Supplied information:
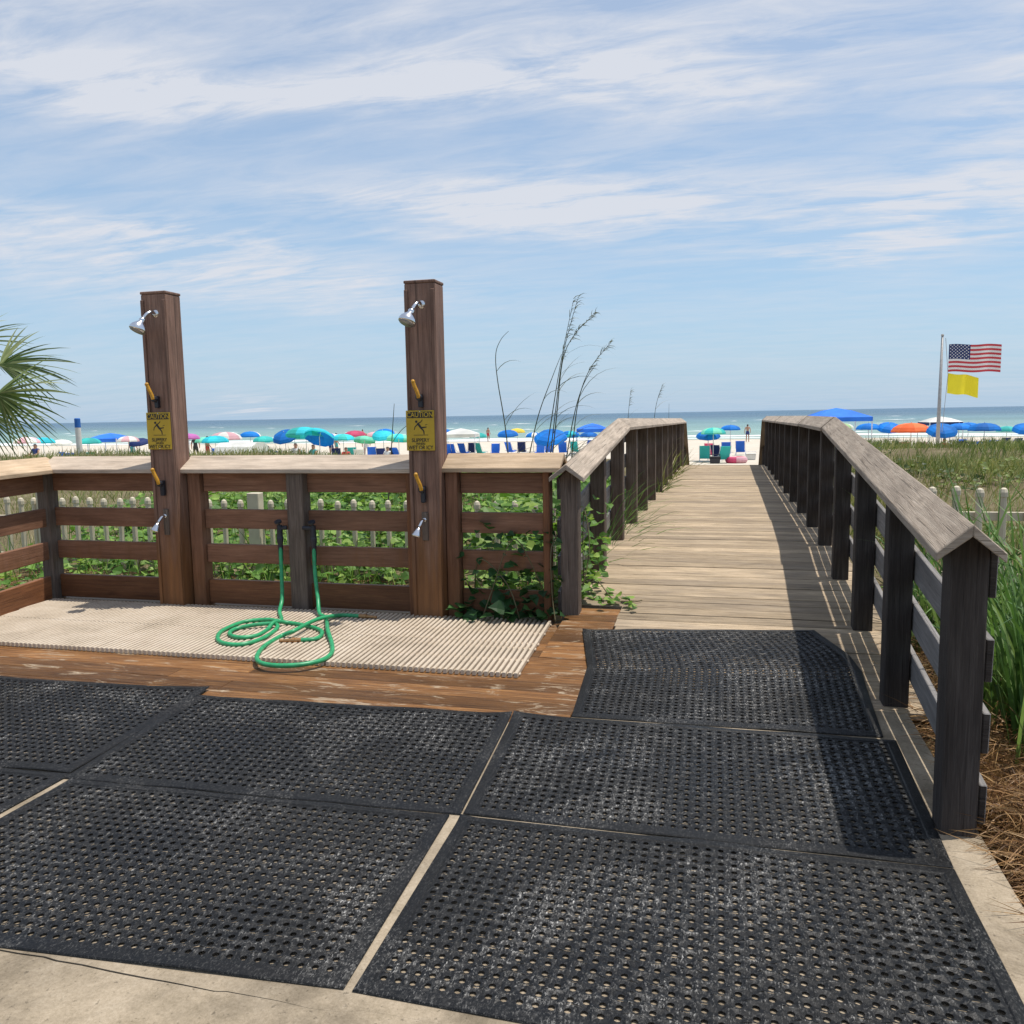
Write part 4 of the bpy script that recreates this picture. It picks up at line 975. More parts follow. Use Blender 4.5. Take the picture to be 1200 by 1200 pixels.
for i in range(NS):
    for j in range(NTt):
        s0, s1 = W_ * i / NS, W_ * (i + 1) / NS; t0, t1 = H_ * j / NTt, H_ * (j + 1) / NTt
        mi = 2 if (i < NS * 0.4 and j >= 12) else (0 if (j // 2) % 2 == 0 else 1)
        us.face([flag_surf(org, W_, H_, a, b_, 0.13, 0.5, -0.05) for a, b_ in ((s0, t0), (s1, t0), (s1, t1), (s0, t1))], mi=mi)
for r_ in range(9):
    for c_ in range(6 if r_ % 2 == 0 else 5):
        s0 = W_ * 0.4 * ((c_ + (0.5 if r_ % 2 == 0 else 1.0)) / 6.0); t0 = H_ - H_ * 7 / 13 * ((r_ + 0.75) / 9.5)
        for sg in (-1, 1):
            pts = []
            for q in range(10):
                an = math.pi / 2 + q * math.pi / 5; rr = 0.042 if q % 2 == 0 else 0.018
                pts.append(flag_surf(org, W_, H_, s0 + rr * math.cos(an), t0 + rr * math.sin(an), 0.13, 0.5, -0.05) + Vector((0, sg * 0.008, 0)))
            us.face(pts, mi=1)
tag(us.build('flag', [M_RED, M_WHT, M_BLU]), 'red white and blue striped flag with white stars flying from the pole', 'flag')
yf = MB(); W2, H2 = 1.36, 0.94; org2 = Vector((fb.x + 0.30, fb.y - 0.1, at(1110, 438, 45).z - H2))
for i in range(20):
    for j in range(12):
        s0, s1 = W2 * i / 20, W2 * (i + 1) / 20; t0, t1 = H2 * j / 12, H2 * (j + 1) / 12
        yf.face([flag_surf(org2, W2, H2, a, b_, 0.12, 2.0, -0.20) for a, b_ in ((s0, t0), (s1, t0), (s1, t1), (s0, t1))])
tag(yf.build('flag', cloth((0.90, 0.76, 0.03), 'flag_yellow'), smooth=True), 'plain yellow flag hanging under the striped flag', 'flag')
mk = at(93, 524, 38); mkt = at(93, 490, 38); mkm = at(93, 501, 38)
mp = thing('marker_post', 'white round marker post with a blue top at the left', 'marker post', (mk.x, mk.y, -0.2))
o = MB(); o.lathe([(0, 0.11), (mkm.z + 0.6, 0.11)], (mk.x, mk.y, -0.6), (0, 0, 1), 14); o.build('shaft', M_WHITE, mp, smooth=False)
o = MB(); o.lathe([(0, 0.113), (mkt.z - mkm.z - 0.03, 0.113), (mkt.z - mkm.z, 0.09)], (mk.x, mk.y, mkm.z), (0, 0, 1), 14); o.build('blue_top', cloth((0.02, 0.13, 0.45), 'marker_blue'), mp)

# ------------------------------------------------------------------ beach: umbrellas, tents, chairs, people
COL = dict(blue=(0.006, 0.21, 0.74), royal=(0.04, 0.21, 0.86), cyan=(0.04, 0.60, 0.74), teal=(0.05, 0.50, 0.48), mint=(0.20, 0.68, 0.50), pink=(0.72, 0.10, 0.22), palepink=(0.72, 0.42, 0.48), white=(0.80, 0.79, 0.78), orange=(0.85, 0.19, 0.06), yellow=(0.80, 0.60, 0.08), navy=(0.02, 0.04, 0.16), blue2=(0.008, 0.165, 0.60), cyan2=(0.03, 0.50, 0.64), teal2=(0.04, 0.42, 0.42), orange2=(0.78, 0.14, 0.04), pink2=(0.62, 0.08, 0.18), mint2=(0.16, 0.58, 0.42), purple=(0.5, 0.15, 0.45), lime=(0.45, 0.70, 0.35))
CM = {k: leafmat('canvas_' + k, v, v, v, 0.25, 0.7, 0.5) for k, v in COL.items()}
M_POLE = plain('umbrella_pole', (0.62, 0.60, 0.56), 0.4)
random.seed(33)
def umbrella(u, v, w, d_, c1, label, c2=None, tilt=0.0, tdir=0.0, c2mode='alt'):
    if c2 is None and c1 + '2' in CM: c2 = c1 + '2'
    P = at(u, v, d_); bz = beach_z(P.y); fwd = d_ * 1.0 / math.hypot(*((u - 600) / F, 1)) if False else d_
    rad = w / 2 / F * d_ * math.cos(math.atan((u - 600) / F))
    rad = max(0.65, rad); hgt = rad * 0.42
    t = thing('beach_umbrella', label, 'beach umbrella', (P.x, P.y, bz), 'beach umbrellas along the sand')
    zt = max(P.z - bz, 1.45)
    rot = Matrix.Rotation(tilt, 3, Vector((math.sin(tdir), -math.cos(tdir), 0)).normalized() if tilt else Vector((1, 0, 0)))
    piv = Vector((0, 0, zt - hgt * 1.0))
    def X(q): return rot @ (Vector(q) - piv) + piv
    cn = MB(); n = 16
    prof = [(0.0, 0.0), (0.35, 0.07), (0.65, 0.25), (0.88, 0.58), (1.0, 1.0)]
    ringz = [[(rad * r_ * (1.0 if (k % 2 == 0 or r_ < 0.2) else 0.955) * math.cos(2 * math.pi * k / n), rad * r_ * (1.0 if (k % 2 == 0 or r_ < 0.2) else 0.955) * math.sin(2 * math.pi * k / n), zt - hgt * dz * (1.0 if k % 2 == 0 else 0.97)) for k in range(n)] for r_, dz in prof]
    for i in range(len(prof) - 1):
        for k in range(n):
            k2 = (k + 1) % n
            mi = ((k // 2) % 2) if (c2 and c2mode == 'alt') else (1 if (c2 and c2mode == 'half' and k >= n // 2) else 0)
            cn.face([X(ringz[i][k]), X(ringz[i + 1][k]), X(ringz[i + 1][k2]), X(ringz[i][k2])], mi=mi)
    # hanging valance
    for k in range(n):
        k2 = (k + 1) % n; a, b_ = ringz[-1][k], ringz[-1][k2]
        mi = ((k // 2) % 2) if (c2 and c2mode == 'alt') else (1 if (c2 and c2mode == 'half' and k >= n // 2) else 0)
        cn.face([X(a), X((a[0], a[1], a[2] - 0.08)), X((b_[0], b_[1], b_[2] - 0.08)), X(b_)], mi=mi)
    co = cn.build('canopy', [CM[c1], CM[c2 or c1]]); co.parent = t
    po = MB(); top = X((0, 0, zt)); lean = top - piv
    po.tube([(0, 0, -0.05), piv * 1.0, top + lean.normalized() * 0.05], 0.02, 6); pq = po.build('pole', M_POLE); pq.parent = t
    return t
U = umbrella
U(31, 512, 15, 52, 'palepink', 'pale pink umbrella half behind the palm frond tips', 'white')
U(50, 512.5, 18, 56, 'cyan', 'small cyan umbrella just left of the white and blue marker post')
U(104, 513, 17, 54, 'teal', 'teal umbrella just right of the white and blue marker post')
U(221, 508, 15, 55, 'purple', 'pink purple umbrella peeping out beside the left shower post')
U(252, 510.5, 31, 48, 'cyan', 'cyan umbrella in front of the white striped umbrella')
U(264, 506, 38, 54, 'white', 'wide white umbrella with faint stripes behind the low white tent', 'palepink')
U(293, 505.5, 25, 57, 'white', 'white and blue umbrella right of the wide white one', 'blue', c2mode='half')
U(309, 511, 18, 52, 'teal', 'small teal umbrella at the right end of the low white tent')
U(334, 505.5, 30, 47, 'blue', 'blue umbrella tilted left, leaning on the large turquoise one', tilt=R(28), tdir=R(90))
U(358, 500.5, 48, 45, 'cyan', 'large turquoise umbrella, biggest of the left cluster', 'teal', tilt=R(8), tdir=R(-90))
U(374, 505, 36, 44, 'blue', 'blue umbrella tilted right under the large turquoise one', 'cyan', tilt=R(34), tdir=R(-90), c2mode='half')
U(402, 508.5, 28, 50, 'teal', 'teal umbrella in front of the bright pink umbrella', 'cyan')
U(416, 504.5, 27, 55, 'pink', 'bright pink umbrella behind a teal one')
U(439, 506, 15, 60, 'palepink', 'small pale pink umbrella behind the bright blue tilted one')
U(449, 504, 28, 50, 'blue', 'bright blue tilted umbrella left of the right shower post', 'cyan', tilt=R(22), tdir=R(90), c2mode='half')
U(467, 508.5, 30, 46, 'cyan', 'turquoise umbrella touching the right shower post', 'mint', tilt=R(10), tdir=R(-90))
U(519, 502.5, 18, 62, 'blue', 'blue umbrella hidden behind the white canopy by the right shower post')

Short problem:
Give again, word for word, every line from the top of the data above to the line holding "o = MB(); o.lathe([(0, 0.113), (mkt.z", inclusive, with the pictures left out.

Written answer:
Write part 4 of the bpy script that recreates this picture. It picks up at line 975. More parts follow. Use Blender 4.5. Take the picture to be 1200 by 1200 pixels.
for i in range(NS):
    for j in range(NTt):
        s0, s1 = W_ * i / NS, W_ * (i + 1) / NS; t0, t1 = H_ * j / NTt, H_ * (j + 1) / NTt
        mi = 2 if (i < NS * 0.4 and j >= 12) else (0 if (j // 2) % 2 == 0 else 1)
        us.face([flag_surf(org, W_, H_, a, b_, 0.13, 0.5, -0.05) for a, b_ in ((s0, t0), (s1, t0), (s1, t1), (s0, t1))], mi=mi)
for r_ in range(9):
    for c_ in range(6 if r_ % 2 == 0 else 5):
        s0 = W_ * 0.4 * ((c_ + (0.5 if r_ % 2 == 0 else 1.0)) / 6.0); t0 = H_ - H_ * 7 / 13 * ((r_ + 0.75) / 9.5)
        for sg in (-1, 1):
            pts = []
            for q in range(10):
                an = math.pi / 2 + q * math.pi / 5; rr = 0.042 if q % 2 == 0 else 0.018
                pts.append(flag_surf(org, W_, H_, s0 + rr * math.cos(an), t0 + rr * math.sin(an), 0.13, 0.5, -0.05) + Vector((0, sg * 0.008, 0)))
            us.face(pts, mi=1)
tag(us.build('flag', [M_RED, M_WHT, M_BLU]), 'red white and blue striped flag with white stars flying from the pole', 'flag')
yf = MB(); W2, H2 = 1.36, 0.94; org2 = Vector((fb.x + 0.30, fb.y - 0.1, at(1110, 438, 45).z - H2))
for i in range(20):
    for j in range(12):
        s0, s1 = W2 * i / 20, W2 * (i + 1) / 20; t0, t1 = H2 * j / 12, H2 * (j + 1) / 12
        yf.face([flag_surf(org2, W2, H2, a, b_, 0.12, 2.0, -0.20) for a, b_ in ((s0, t0), (s1, t0), (s1, t1), (s0, t1))])
tag(yf.build('flag', cloth((0.90, 0.76, 0.03), 'flag_yellow'), smooth=True), 'plain yellow flag hanging under the striped flag', 'flag')
mk = at(93, 524, 38); mkt = at(93, 490, 38); mkm = at(93, 501, 38)
mp = thing('marker_post', 'white round marker post with a blue top at the left', 'marker post', (mk.x, mk.y, -0.2))
o = MB(); o.lathe([(0, 0.11), (mkm.z + 0.6, 0.11)], (mk.x, mk.y, -0.6), (0, 0, 1), 14); o.build('shaft', M_WHITE, mp, smooth=False)
o = MB(); o.lathe([(0, 0.113), (mkt.z - mkm.z - 0.03, 0.113), (mkt.z - mkm.z, 0.09)], (mk.x, mk.y, mkm.z), (0, 0, 1), 14); o.build('blue_top', cloth((0.02, 0.13, 0.45), 'marker_blue'), mp)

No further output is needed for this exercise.